● THE DATA:
::::

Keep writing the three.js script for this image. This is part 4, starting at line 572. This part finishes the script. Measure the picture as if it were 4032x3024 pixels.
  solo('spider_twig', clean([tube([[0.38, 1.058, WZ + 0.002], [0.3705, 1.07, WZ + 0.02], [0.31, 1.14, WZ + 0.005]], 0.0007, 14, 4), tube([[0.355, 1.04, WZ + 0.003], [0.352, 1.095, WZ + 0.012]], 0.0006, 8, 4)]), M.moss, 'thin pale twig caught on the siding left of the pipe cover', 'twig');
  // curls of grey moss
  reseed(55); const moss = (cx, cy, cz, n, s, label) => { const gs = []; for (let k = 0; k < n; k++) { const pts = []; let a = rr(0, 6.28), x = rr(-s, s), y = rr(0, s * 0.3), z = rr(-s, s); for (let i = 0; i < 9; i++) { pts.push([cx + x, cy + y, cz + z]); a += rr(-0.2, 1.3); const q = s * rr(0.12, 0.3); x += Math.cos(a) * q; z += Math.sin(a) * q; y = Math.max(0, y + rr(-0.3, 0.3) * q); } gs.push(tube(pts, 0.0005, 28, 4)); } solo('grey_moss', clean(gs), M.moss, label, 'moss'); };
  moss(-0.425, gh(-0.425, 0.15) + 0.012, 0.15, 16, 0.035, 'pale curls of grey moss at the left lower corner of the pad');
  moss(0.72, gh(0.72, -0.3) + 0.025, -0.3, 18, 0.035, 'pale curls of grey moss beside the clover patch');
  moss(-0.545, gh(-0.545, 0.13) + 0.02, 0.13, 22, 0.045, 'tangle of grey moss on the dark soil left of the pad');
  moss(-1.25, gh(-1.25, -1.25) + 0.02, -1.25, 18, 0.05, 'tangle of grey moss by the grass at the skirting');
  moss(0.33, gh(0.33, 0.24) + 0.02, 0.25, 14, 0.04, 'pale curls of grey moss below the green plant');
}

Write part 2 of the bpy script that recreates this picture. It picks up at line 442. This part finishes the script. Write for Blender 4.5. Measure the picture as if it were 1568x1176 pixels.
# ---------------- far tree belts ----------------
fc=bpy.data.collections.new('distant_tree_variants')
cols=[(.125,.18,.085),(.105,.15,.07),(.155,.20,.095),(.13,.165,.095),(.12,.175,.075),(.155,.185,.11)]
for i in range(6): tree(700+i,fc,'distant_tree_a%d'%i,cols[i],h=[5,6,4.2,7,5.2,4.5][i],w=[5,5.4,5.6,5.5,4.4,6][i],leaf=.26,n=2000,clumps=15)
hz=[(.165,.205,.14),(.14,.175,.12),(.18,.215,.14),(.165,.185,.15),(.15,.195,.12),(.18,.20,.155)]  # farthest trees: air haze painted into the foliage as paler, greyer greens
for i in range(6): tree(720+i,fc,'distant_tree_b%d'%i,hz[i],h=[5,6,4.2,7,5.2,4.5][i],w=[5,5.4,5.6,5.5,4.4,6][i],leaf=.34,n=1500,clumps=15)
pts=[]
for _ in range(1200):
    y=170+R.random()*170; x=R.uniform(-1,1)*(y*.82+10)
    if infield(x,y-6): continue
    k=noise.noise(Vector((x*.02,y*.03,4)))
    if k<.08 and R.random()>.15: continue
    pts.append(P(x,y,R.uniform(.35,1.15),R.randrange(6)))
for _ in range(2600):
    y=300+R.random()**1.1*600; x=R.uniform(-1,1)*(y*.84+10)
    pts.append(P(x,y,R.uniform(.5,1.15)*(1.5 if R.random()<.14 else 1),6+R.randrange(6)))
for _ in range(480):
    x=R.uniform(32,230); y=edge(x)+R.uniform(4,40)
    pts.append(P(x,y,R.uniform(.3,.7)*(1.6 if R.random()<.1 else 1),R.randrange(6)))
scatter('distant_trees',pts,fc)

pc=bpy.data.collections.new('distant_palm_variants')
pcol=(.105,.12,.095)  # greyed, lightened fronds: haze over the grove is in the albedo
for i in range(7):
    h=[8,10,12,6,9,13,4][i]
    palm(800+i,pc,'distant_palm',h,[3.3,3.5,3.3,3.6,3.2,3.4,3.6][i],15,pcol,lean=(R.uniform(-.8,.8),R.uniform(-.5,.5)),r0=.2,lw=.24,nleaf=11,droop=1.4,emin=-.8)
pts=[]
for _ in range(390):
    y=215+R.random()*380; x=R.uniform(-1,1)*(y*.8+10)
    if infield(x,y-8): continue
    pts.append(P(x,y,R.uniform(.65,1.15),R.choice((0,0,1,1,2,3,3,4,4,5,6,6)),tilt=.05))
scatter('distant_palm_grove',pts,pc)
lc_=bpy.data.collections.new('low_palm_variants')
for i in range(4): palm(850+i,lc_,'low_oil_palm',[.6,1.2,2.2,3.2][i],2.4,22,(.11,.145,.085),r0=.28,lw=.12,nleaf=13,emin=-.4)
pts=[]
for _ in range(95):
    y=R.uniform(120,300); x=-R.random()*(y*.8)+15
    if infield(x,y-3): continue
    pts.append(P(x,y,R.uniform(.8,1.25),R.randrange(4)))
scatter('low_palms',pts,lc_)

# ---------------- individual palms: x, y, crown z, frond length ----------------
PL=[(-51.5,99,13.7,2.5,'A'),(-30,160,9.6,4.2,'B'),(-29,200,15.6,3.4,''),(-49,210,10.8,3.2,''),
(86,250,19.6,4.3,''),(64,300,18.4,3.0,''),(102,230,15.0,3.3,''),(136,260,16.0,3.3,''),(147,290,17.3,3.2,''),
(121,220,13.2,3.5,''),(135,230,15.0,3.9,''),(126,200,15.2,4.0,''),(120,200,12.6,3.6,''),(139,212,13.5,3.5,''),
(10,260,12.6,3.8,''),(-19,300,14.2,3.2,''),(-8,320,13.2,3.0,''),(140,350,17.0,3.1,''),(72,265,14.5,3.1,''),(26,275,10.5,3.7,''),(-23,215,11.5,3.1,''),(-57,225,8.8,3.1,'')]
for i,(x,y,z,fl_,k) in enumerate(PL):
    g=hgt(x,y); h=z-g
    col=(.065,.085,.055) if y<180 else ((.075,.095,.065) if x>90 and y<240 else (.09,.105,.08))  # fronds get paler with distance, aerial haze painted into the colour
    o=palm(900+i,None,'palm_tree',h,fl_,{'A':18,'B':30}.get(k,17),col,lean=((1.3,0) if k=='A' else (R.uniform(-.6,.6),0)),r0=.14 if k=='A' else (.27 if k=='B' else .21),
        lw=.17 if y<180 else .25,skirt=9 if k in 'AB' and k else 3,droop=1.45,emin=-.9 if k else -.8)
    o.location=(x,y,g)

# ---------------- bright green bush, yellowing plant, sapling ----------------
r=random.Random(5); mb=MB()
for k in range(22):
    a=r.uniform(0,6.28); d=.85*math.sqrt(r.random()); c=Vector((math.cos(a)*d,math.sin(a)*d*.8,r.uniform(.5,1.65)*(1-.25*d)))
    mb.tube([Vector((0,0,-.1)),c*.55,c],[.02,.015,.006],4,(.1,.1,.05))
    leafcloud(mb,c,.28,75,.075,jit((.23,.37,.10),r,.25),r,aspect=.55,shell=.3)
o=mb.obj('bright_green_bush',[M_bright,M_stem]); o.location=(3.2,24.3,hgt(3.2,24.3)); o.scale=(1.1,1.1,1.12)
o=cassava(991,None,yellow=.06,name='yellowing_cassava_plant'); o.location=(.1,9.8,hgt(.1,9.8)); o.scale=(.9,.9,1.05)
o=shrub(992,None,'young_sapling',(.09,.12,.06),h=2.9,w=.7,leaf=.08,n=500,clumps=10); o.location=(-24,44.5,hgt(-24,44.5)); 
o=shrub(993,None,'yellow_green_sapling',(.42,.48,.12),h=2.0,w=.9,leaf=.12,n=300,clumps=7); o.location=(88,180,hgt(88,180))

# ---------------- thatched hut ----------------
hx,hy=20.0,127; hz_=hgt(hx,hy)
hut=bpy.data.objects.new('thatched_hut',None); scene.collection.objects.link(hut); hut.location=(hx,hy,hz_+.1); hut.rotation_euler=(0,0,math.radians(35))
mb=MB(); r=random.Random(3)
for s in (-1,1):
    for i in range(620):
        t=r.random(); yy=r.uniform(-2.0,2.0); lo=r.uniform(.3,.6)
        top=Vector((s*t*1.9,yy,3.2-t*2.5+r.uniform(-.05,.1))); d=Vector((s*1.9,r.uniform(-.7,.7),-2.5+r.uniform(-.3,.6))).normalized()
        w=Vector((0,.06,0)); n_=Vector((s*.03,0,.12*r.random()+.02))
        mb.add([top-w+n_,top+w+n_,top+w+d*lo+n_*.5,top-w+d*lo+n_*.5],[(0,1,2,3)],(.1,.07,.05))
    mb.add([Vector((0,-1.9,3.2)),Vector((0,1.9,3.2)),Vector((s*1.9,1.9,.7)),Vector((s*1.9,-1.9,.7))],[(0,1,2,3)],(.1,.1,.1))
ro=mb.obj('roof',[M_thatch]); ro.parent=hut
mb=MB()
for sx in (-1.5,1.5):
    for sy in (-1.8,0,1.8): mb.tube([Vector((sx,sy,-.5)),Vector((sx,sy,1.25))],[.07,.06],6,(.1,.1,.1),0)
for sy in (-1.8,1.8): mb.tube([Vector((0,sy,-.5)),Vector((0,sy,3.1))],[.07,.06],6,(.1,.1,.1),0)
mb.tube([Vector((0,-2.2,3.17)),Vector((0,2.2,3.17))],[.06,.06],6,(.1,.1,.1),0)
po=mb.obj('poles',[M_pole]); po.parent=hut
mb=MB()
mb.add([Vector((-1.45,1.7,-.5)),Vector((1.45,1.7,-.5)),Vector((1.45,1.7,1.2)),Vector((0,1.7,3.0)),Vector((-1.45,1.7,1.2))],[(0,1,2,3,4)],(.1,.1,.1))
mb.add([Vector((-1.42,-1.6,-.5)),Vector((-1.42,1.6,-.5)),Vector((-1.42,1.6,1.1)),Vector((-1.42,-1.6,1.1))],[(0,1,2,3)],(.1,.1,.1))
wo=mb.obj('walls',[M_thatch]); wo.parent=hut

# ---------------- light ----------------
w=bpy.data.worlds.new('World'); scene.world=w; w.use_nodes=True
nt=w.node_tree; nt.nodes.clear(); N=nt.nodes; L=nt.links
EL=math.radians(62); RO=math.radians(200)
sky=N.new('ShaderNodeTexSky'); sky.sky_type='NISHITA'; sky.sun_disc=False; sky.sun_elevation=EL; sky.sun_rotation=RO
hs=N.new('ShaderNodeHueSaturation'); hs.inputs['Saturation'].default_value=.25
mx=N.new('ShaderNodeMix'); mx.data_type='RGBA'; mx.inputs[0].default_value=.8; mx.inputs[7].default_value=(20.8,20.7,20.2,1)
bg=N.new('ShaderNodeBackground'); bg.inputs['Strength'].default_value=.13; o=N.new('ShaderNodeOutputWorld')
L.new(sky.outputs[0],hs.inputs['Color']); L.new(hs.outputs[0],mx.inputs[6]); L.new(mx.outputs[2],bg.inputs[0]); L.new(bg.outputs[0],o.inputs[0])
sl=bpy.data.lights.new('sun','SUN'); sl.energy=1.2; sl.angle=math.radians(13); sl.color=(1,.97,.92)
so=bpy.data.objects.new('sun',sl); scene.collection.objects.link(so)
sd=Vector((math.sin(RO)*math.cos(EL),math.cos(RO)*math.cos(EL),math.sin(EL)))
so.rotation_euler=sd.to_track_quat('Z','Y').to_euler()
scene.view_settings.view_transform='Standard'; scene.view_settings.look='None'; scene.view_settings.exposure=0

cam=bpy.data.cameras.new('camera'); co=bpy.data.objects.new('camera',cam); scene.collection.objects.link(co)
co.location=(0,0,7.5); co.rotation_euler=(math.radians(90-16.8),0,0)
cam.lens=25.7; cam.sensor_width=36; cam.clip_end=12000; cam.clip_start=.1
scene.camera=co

::::

Using the entries above, give again exactly the lines from the line holding "Write part 2" through the line holding "scatter('distant_trees',pts,fc)". Include both end lines and nothing else.

Write part 2 of the bpy script that recreates this picture. It picks up at line 442. This part finishes the script. Write for Blender 4.5. Measure the picture as if it were 1568x1176 pixels.
# ---------------- far tree belts ----------------
fc=bpy.data.collections.new('distant_tree_variants')
cols=[(.125,.18,.085),(.105,.15,.07),(.155,.20,.095),(.13,.165,.095),(.12,.175,.075),(.155,.185,.11)]
for i in range(6): tree(700+i,fc,'distant_tree_a%d'%i,cols[i],h=[5,6,4.2,7,5.2,4.5][i],w=[5,5.4,5.6,5.5,4.4,6][i],leaf=.26,n=2000,clumps=15)
hz=[(.165,.205,.14),(.14,.175,.12),(.18,.215,.14),(.165,.185,.15),(.15,.195,.12),(.18,.20,.155)]  # farthest trees: air haze painted into the foliage as paler, greyer greens
for i in range(6): tree(720+i,fc,'distant_tree_b%d'%i,hz[i],h=[5,6,4.2,7,5.2,4.5][i],w=[5,5.4,5.6,5.5,4.4,6][i],leaf=.34,n=1500,clumps=15)
pts=[]
for _ in range(1200):
    y=170+R.random()*170; x=R.uniform(-1,1)*(y*.82+10)
    if infield(x,y-6): continue
    k=noise.noise(Vector((x*.02,y*.03,4)))
    if k<.08 and R.random()>.15: continue
    pts.append(P(x,y,R.uniform(.35,1.15),R.randrange(6)))
for _ in range(2600):
    y=300+R.random()**1.1*600; x=R.uniform(-1,1)*(y*.84+10)
    pts.append(P(x,y,R.uniform(.5,1.15)*(1.5 if R.random()<.14 else 1),6+R.randrange(6)))
for _ in range(480):
    x=R.uniform(32,230); y=edge(x)+R.uniform(4,40)
    pts.append(P(x,y,R.uniform(.3,.7)*(1.6 if R.random()<.1 else 1),R.randrange(6)))
scatter('distant_trees',pts,fc)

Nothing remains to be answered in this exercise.